Dat komt omdat David Sedaris geheel ten onrechte niet voor literair vol wordt aangezien. Wat overigens weer komt doordat zijn fanatieke fans de Amerikaan telkens maar weer bejubelen als de briljante grapjesman die zo leuk kan schrijven. Sedaris legt in onze reeks misschien wel beter dan alle anderen uit hoe hij schrijft, hoe hij zijn zinnen van muziek voorziet, ritme. En ook hoe hij zijn neuroses uiteindelijk dan maar voor de kar van zijn wil heeft gespannen. Om een voorbeeld te geven: tijdens de wandeling in de omgeving van zijn huis in het Engelse Sussex bleek Sedaris een plastic zak bij zich te hebben. Hij is overigens naar eigen zeggen negen huizen verwijderd van de status van dakloze. En dat zullen er tien worden als er in zijn Engelse huis bij voorbeeld nog een keer een rat opduikt of God sta ons bij een slang. Goed, een plastic zak, en waarom? Omdat hij tijdens elke wandeling rotzooi opruimt en hele verhandelingen kan houden over de mogelijke daders. Toen ik zei dat dit verdacht veel leek op compulsive disorder zei hij dat hij dan hoopte dat binnenkort iedereen dat heeft. Sedaris die van zijn ongemakken leeft. En die van anderen. Tijdens de door zijn vriend gemaakte lunches bleef hij elke keer maar weer vragen stellen aan alle crewleden; over alle denkbare onderwerpen, leven en dood, hoe ongemakkelijk ook. En voortdurend maakte hij notities in zijn kleine blauwe notitieboekje. Het was ook tijdens zo’n lunch dat hij vertelde recent aan tafel te hebben gezeten met de nobelprijswinnaar V.S. Naipaul. ‘So’, had Naipaul gezegd, ‘you are the one they call the humorist’.
De barbecue
Annie Proulx bouwde een huis in verlaten Wyoming. In haar boek Mijn leven op Bird Cloud Ranch beschrijft ze hoe ze het bouwen begon te beschouwen als het maken van een gedicht. Op een plek waar ze zoveel meende te kunnen ontdekken dat ze zich blijvend wilde vestigen.

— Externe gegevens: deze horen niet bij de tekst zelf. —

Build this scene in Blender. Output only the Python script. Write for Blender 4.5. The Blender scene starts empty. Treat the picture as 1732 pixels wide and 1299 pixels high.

We filmden haar in haar omgeving: hoog op de klif, speurend naar adelaars, ’s ochtends hobbelend over haar terrein omdat ze meende in de kurkdroge verte een levensgevaarlijk vuurtje te hebben gezien.
Op de avond voor we vertrokken nodigde ze ons uit voor een barbecue. De mannen die haar hadden geholpen met bouwen zouden ook komen. De James Gang noemt ze hen. Tijdens het eten zei ze niet veel, ze vervloekte een paar keer de adelaars die wegbleven. Ik vermoedde dat ze met hen een haat‑liefdeverhouding heeft, zoals met veel: Wyoming, haar verhaal ‘Two Cowboys’ waarop de film Brokeback Mountain is gebaseerd en dat ze naar eigen zeggen liever niet had geschreven, conservatief Amerika. Toen zei ze plotseling dat ze misschien ook wel genoeg had van dit schitterende huis.

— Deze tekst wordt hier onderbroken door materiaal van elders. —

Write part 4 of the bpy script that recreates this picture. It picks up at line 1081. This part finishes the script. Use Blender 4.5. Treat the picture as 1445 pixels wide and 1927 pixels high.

Opeens snapte ik waarom: ze houdt van maken, boeken, een huis, en als de eindstreep gepasseerd is wil ze eigenlijk verder en heeft ze genoeg van wat ze gemaakt heeft.
Daarom sprak ze zo gloedvol over haar boek in wording en over een mogelijke nieuwe plek om zich te vestigen.
Brussel leek haar wel wat. ‘Elke dag kun je daar verse vis krijgen,’ zei ze.
Niet uitgesloten moet worden dat ze Wyoming verlaat voor Brussel. Voor verse vis.
Het afscheid
Claire Vaye Watkins schreef een droomdebuut Battleborn, verhalen die zich in Nevada afspelen, in dat uitgestrekte gloeiende landschap waar zich vooral mensen vestigen die met rust gelaten willen worden.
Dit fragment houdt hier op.